Wednesday 17 November 2010

Blogging!!!!!!!

So I feel like doing some more blogging today so I thought I'd write up the exhibitions I have been to recently!

I went to the Tate Britain last week to see the Turner Prize exhibition, I actually really enjoyed this exhibition. I loved all of the work from these artists, and found it really hard to choose my winner of the Turner Prize. I really liked Dexter Dalwoods work, the bright colours of his work stunned me. I overheard a man saying that Dalwood took drugs which made him see different colours which is why his work is so colourful. I know you shouldn’t take drugs and I never will, but its made his work really interesting I think. One of my favourite pieces of Dalwoods work is Burroughs in Tangies- 2005, I just really like the composition of this piece and I love the colours used. A very strong body of work I thought.
The next Artist was a group called The Otolith Group, this is the one body of work that I didn’t really get because, I got confused by all the TV's showing films, and I didn’t really get the story. It was a dark piece and I'm quite colourful I think so this piece wasn’t for me unfortunately! Oh well!
Angela De La Cruz was the next artist I saw and her work I thought was really interesting as her work starts of as paintings and then she uses violence to distort the image- crudely broken, ripped or folded in on themselves, placed in corners. This pieces of work I found really interesting to look at, the idea of working with mass and weight is really interesting. I really liked the piece Deflated 1X- 2010, again I loved the colour of her pieces and there is a sense of fun in her work.
The last artist was Susan Philipsz and her work was an aural piece, her three speakers and she was singing a song called Lowlands in three versions’. It tells a story of a drowned lover returning to his or her sweetheart as a ghost to morn the fact that they want to be together again. This piece made me feel sad, as her voice sounded sad and lonely, yet these sounds where in a white big light room it still made you feel the story of this couple. This I thought was a clever piece and I actually really liked it.
Out of the four artists for the Turner Prize, I really don’t know who will win and I cant really decide either. I have to say I'm really torn. I love the colour of Dalwoods work, I didn’t really understand The Otolith Groups work, De La Cruz's work I really enjoyed because of the colour and use of different materials, but then I really liked Philipsz work as its really different and I got the message portraying. So I have to say I think Susan Philipsz work should win.
I really enjoyed this exhibition! Then when I came out of the exhibition I had a text from my Dad asking me to lunch! YUMMY and a really good day!!!

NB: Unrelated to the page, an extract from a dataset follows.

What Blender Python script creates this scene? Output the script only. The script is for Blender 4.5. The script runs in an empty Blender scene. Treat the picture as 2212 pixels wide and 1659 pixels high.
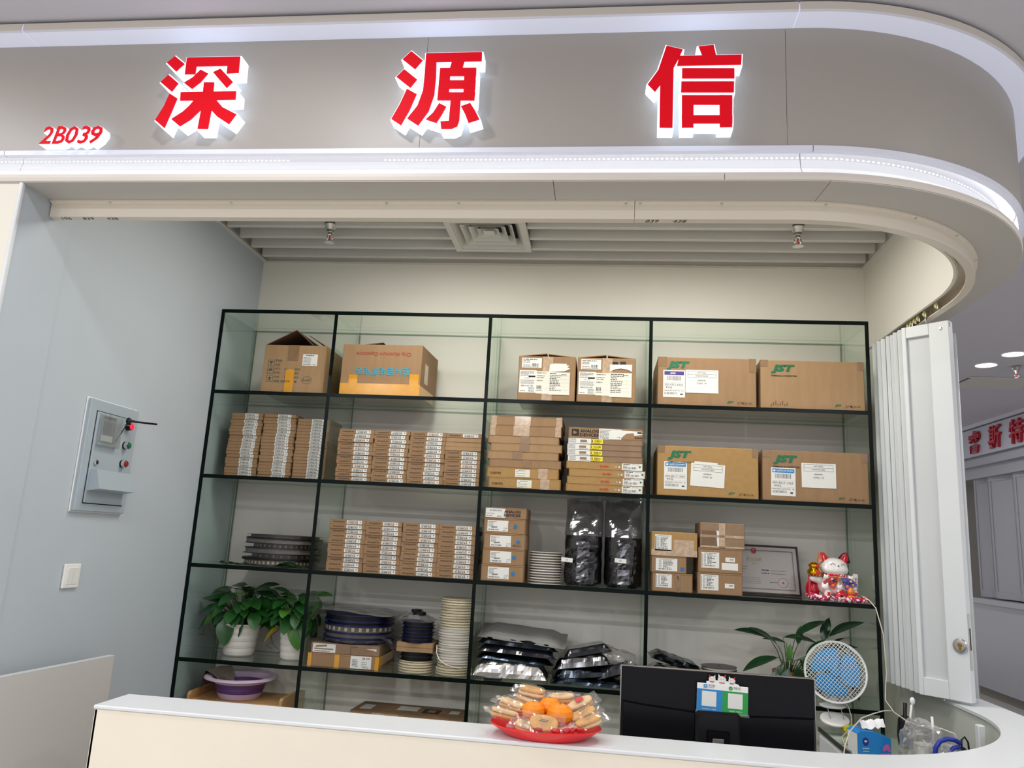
import bpy, bmesh, math, random
from mathutils import Vector, Matrix, noise

SC = bpy.context.scene
COL = SC.collection
PI = math.pi
V = Vector

# ------------------------------------------------------------------ camera, world, lights, exposure
def cam_axes(p, y, r):
    f = V((-math.sin(y) * math.cos(p), math.cos(y) * math.cos(p), math.sin(p)))
    x = V((math.cos(y), math.sin(y), 0))
    u = x.cross(f)
    return math.cos(r) * x + math.sin(r) * u, -math.sin(r) * x + math.cos(r) * u, f
cx_, cu_, cf_ = cam_axes(.2021, .1224, .0550)
cd = bpy.data.cameras.new('camera')
cam = bpy.data.objects.new('camera', cd)
COL.objects.link(cam)
cam.matrix_world = Matrix(((cx_.x, cu_.x, -cf_.x, 2.1633), (cx_.y, cu_.y, -cf_.y, -3.95), (cx_.z, cu_.z, -cf_.z, 1.5513), (0, 0, 0, 1)))
cd.sensor_fit = 'HORIZONTAL'
cd.sensor_width = 36
cd.lens = 1654.1157 / 2212 * 36
cd.clip_start = .05
SC.camera = cam

SC.view_settings.view_transform = 'Standard'
SC.view_settings.look = 'None'
SC.view_settings.gamma = 1
SC.view_settings.use_curve_mapping = False
SC.view_settings.exposure = 0.15
SC.cycles.transparent_max_bounces = 40
SC.cycles.max_bounces = 10
SC.cycles.diffuse_bounces = 4
SC.cycles.caustics_reflective = False
SC.cycles.caustics_refractive = False

w = bpy.data.worlds.new('World')
SC.world = w
w.use_nodes = True
w.node_tree.nodes['Background'].inputs[0].default_value = (.97, .96, .99, 1)
w.node_tree.nodes['Background'].inputs[1].default_value = .78

def area(name, loc, size, power, col, rot=(0, 0, 0), shape='DISK', sy=None, spread=None):
    l = bpy.data.lights.new(name, 'AREA')
    l.shape = shape
    l.size = size
    if sy: l.size_y = sy
    l.energy = power
    l.color = col
    if spread: l.spread = spread
    o = bpy.data.objects.new(name, l)
    o.location = loc
    o.rotation_euler = rot
    COL.objects.link(o)
    return o
COOL, WARM = (.97, .97, 1.0), (1.0, .97, .90)
for yy, pw in ((-2.38, 9), (-4.4, 30), (-6.4, 32)):         # rows of corridor downlights
    for xx in (-2.6, -.75, 1.1, 4.5):
        area('corridor_downlight', (xx, yy, 3.33), .16, pw, COOL)
for xx, yy in ((5.6, -.6), (5.6, 1.2), (5.59, 3.237), (5.62, 2.823), (5.6, 5.2)):
    area('corridor_downlight', (xx, yy, 3.31), .16, 11, COOL)
for xx in (1.25, 2.65):                                      # shop lamps set in the baffle ceiling behind the fascia
    area('shop_ceiling_lamp', (xx, -.6, 3.19), .55, 18, WARM, shape='SQUARE')

# ------------------------------------------------------------------ materials
def lin(c):
    return tuple(((v / 255) / 12.92 if v / 255 <= .04045 else ((v / 255 + .055) / 1.055) ** 2.4) for v in c)

def mat(name, rgb, rough=.5, metal=0, spec=.5, var=0, vscale=30, bump=0, bscale=200, emit=0, coat=0, ecol=None, stretch=None):
    m = bpy.data.materials.new(name)
    m.use_nodes = True
    nt = m.node_tree
    b = nt.nodes['Principled BSDF']
    c = lin(rgb)
    b.inputs['Base Color'].default_value = (*c, 1)
    b.inputs['Roughness'].default_value = rough
    b.inputs['Metallic'].default_value = metal
    b.inputs['Specular IOR Level'].default_value = spec
    b.inputs['Coat Weight'].default_value = coat
    if emit:
        b.inputs['Emission Color'].default_value = (*lin(ecol or rgb), 1)
        b.inputs['Emission Strength'].default_value = emit
    if var or bump:
        tc = nt.nodes.new('ShaderNodeTexCoord')
        mp = nt.nodes.new('ShaderNodeMapping')
        nt.links.new(tc.outputs['Object'], mp.inputs[0])
        if stretch: mp.inputs['Scale'].default_value = stretch
    if var:
        n = nt.nodes.new('ShaderNodeTexNoise')
        n.inputs['Scale'].default_value = vscale
        n.inputs['Detail'].default_value = 5
        nt.links.new(mp.outputs[0], n.inputs['Vector'])
        r = nt.nodes.new('ShaderNodeValToRGB')
        r.color_ramp.elements[0].position = .3
        r.color_ramp.elements[1].position = .7
        r.color_ramp.elements[0].color = (*[v * (1 - var) for v in c], 1)
        r.color_ramp.elements[1].color = (*[min(1, v * (1 + var)) for v in c], 1)
        nt.links.new(n.outputs['Fac'], r.inputs[0])
        nt.links.new(r.outputs[0], b.inputs['Base Color'])
    if bump:
        n2 = nt.nodes.new('ShaderNodeTexNoise')
        n2.inputs['Scale'].default_value = bscale
        nt.links.new(mp.outputs[0], n2.inputs['Vector'])
        bp = nt.nodes.new('ShaderNodeBump')
        bp.inputs['Strength'].default_value = bump
        bp.inputs['Distance'].default_value = .002
        nt.links.new(n2.outputs['Fac'], bp.inputs['Height'])
        nt.links.new(bp.outputs[0], b.inputs['Normal'])
    return m

def film(name, tint, gloss=(1, 1, 1), rough=.05, base=.06, ior=1.5, haze=0, hazecol=(1, 1, 1)):
    """A thin clear sheet: tinted see-through with Fresnel gloss, plus an optional share of haze."""
    m = bpy.data.materials.new(name)
    m.use_nodes = True
    nt = m.node_tree
    nt.nodes.remove(nt.nodes['Principled BSDF'])
    out = nt.nodes['Material Output']
    t = nt.nodes.new('ShaderNodeBsdfTransparent')
    t.inputs[0].default_value = (*tint, 1)
    g = nt.nodes.new('ShaderNodeBsdfGlossy')
    g.inputs[0].default_value = (*gloss, 1)
    g.inputs['Roughness'].default_value = rough
    fr = nt.nodes.new('ShaderNodeFresnel')
    ge = nt.nodes.new('ShaderNodeNewGeometry')                # a thin sheet reflects alike from both of its sides
    mi = nt.nodes.new('ShaderNodeMapRange')
    mi.inputs[3].default_value = ior
    mi.inputs[4].default_value = 1 / ior
    nt.links.new(ge.outputs['Backfacing'], mi.inputs[0])
    nt.links.new(mi.outputs[0], fr.inputs[0])
    ad = nt.nodes.new('ShaderNodeMath')
    ad.operation = 'ADD'
    ad.use_clamp = True
    nt.links.new(fr.outputs[0], ad.inputs[0])
    ad.inputs[1].default_value = base
    mx = nt.nodes.new('ShaderNodeMixShader')
    nt.links.new(ad.outputs[0], mx.inputs[0])
    last = t
    if haze:
        d = nt.nodes.new('ShaderNodeBsdfDiffuse')
        d.inputs[0].default_value = (*hazecol, 1)
        m2 = nt.nodes.new('ShaderNodeMixShader')
        m2.inputs[0].default_value = haze
        nt.links.new(t.outputs[0], m2.inputs[1])
        nt.links.new(d.outputs[0], m2.inputs[2])
        last = m2
    nt.links.new(last.outputs[0], mx.inputs[1])
    nt.links.new(g.outputs[0], mx.inputs[2])
    nt.links.new(mx.outputs[0], out.inputs[0])
    return m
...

Then that night I texted my brother at 2am and asked if he wanted to go to the V&A's exhibition Shadow Catchers, because he's doing photography at A-Level so thought it would be useful! So he came up to London for the day and it was great!!!
The exhibition was really different to what I expected and I actually really enjoyed it. It was work about creating a photograph by creating a photogram.
The first artist I saw was Pierre Cordier, and I didn’t really like this work, it was different and I didn’t actually like it. He used the simplest form of chemigram which involves the application of photographic developer and fixer to gelatine- silver photographic paper, using chemicals like watercolour. He creates dark areas, while fixer creates lighter tones.
The second artist was Gary Fabian Miller, his work I actually really liked. His process started in 1992 when he turned to making abstract images in a dark room using only glass vessels filled with liquid, or cut-paper forms to cast shadows and filter light. His work involved colour which I thought was nice to see. One of the pieces I really liked was called Breathing in the Beechwood, homeland, Dartmoor, 24 days of sunlight, May 2004. This piece was of 24 leaves and the colour of the leaves getting darker in the 24hrs. This I really liked.
Susan Derges I thought her process was really interesting, in 1990 she used the photographic paper in rivers and using moon and flashlight to create the exposure which I thought was a really interesting process and I really liked the work she produced. One piece I really liked was called Eden 5-2004, you could tell that it was created by moonlight, it had  an essence of moon and starlight I thought, it was really good.
The last artist we saw was Adam Fuss, and he was my brothers favourite artist of the exhibition. His work concerns the discovery of the unseen: it works with time and energy and not with material form. There was a piece called Untitled but it was a snakes tail and the photogram was just amazing, it looked like a snakes shed skin, was great.
I really enjoyed this exhibition it was really interesting but also I enjoyed it as I wasn’t on my own for once in an exhibition I was with my brother which made it even better!!!! YAY!!!!!!!